About twenty minutes later, Isa opened her eyes, they were bright and alive, and she said, “Oh, this isn’t so bad.” She died in the next
moment. It was breathtaking. When she said those words, “Oh, this isn’t so bad,” she gave me and her other friends a glimpse into the possibility that dying was not so bad. In fact, it was okay. I cried at the loss of her but also because she had given me hope about the greatest mystery of life. Hope about death. I decided then and there that if it was in my power to remain conscious when I died and offer my people a final gift of hope like Isa did, I would do that. To me, that was the greatest thing that anyone could offer and if it was at my fingertips, I wanted to give it away.

I did volunteer work with AIDS when it was surging back in the eighties and nineties and I saw that everyone dies in a different way. Some people are frightened and others are peaceful. Some people are in great pain and they need heavy doses of morphine and others die in their sleep or in a multitude of other ways. There is no right or wrong way, no worse or better way to die. We are all on our own paths, we all lived our lives differently and we have no idea where, when or how we’ll die. But if I have a choice, I’d like to leave people hope and soothing when I breathe my last breath.

I was so lucky to have been there with Isa.
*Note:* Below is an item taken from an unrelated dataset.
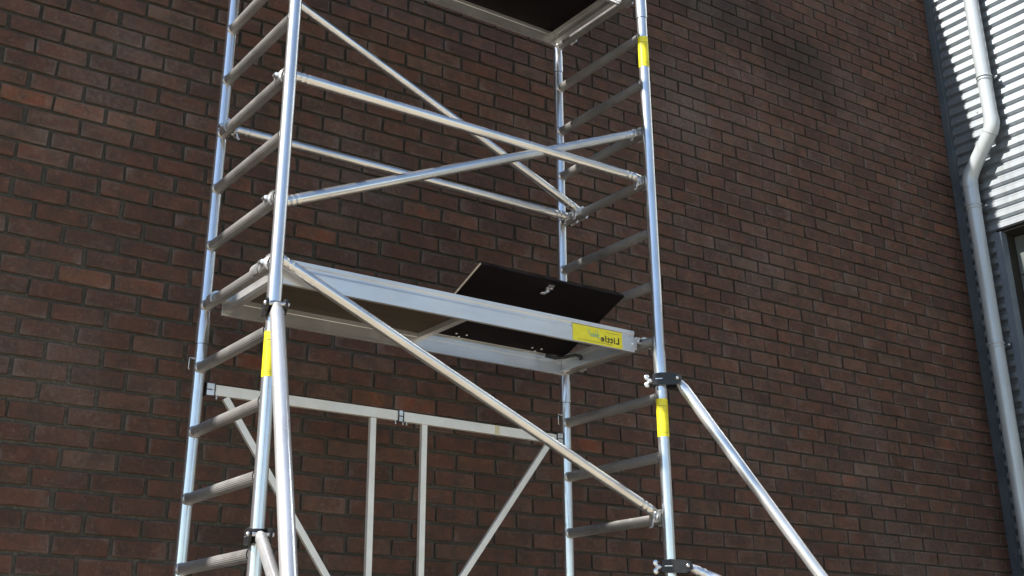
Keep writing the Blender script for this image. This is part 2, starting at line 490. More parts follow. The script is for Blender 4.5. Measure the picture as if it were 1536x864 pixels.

Sitting at someone’s death bed is rigorous and requires a great deal of letting go, but
for me, I never felt as alive as I did when I was witnessing someone leaving their body. It was an opportunity to leave my ego at the door, forget about myself and my fear and bring my complete attention to the present moment. I held hands, I prayed, I breathed and I listened as each person made the inevitable journey from the physical world into the vastness of the universe. It was always a gift but the greatest one I ever received was what Isa left behind. Hope. Less fear. Great possibility. The idea that dying could really be okay.

Death and dying expert Stephen Levine said, “Don’t worry. Dying is perfectly safe. Everyone is doing it.”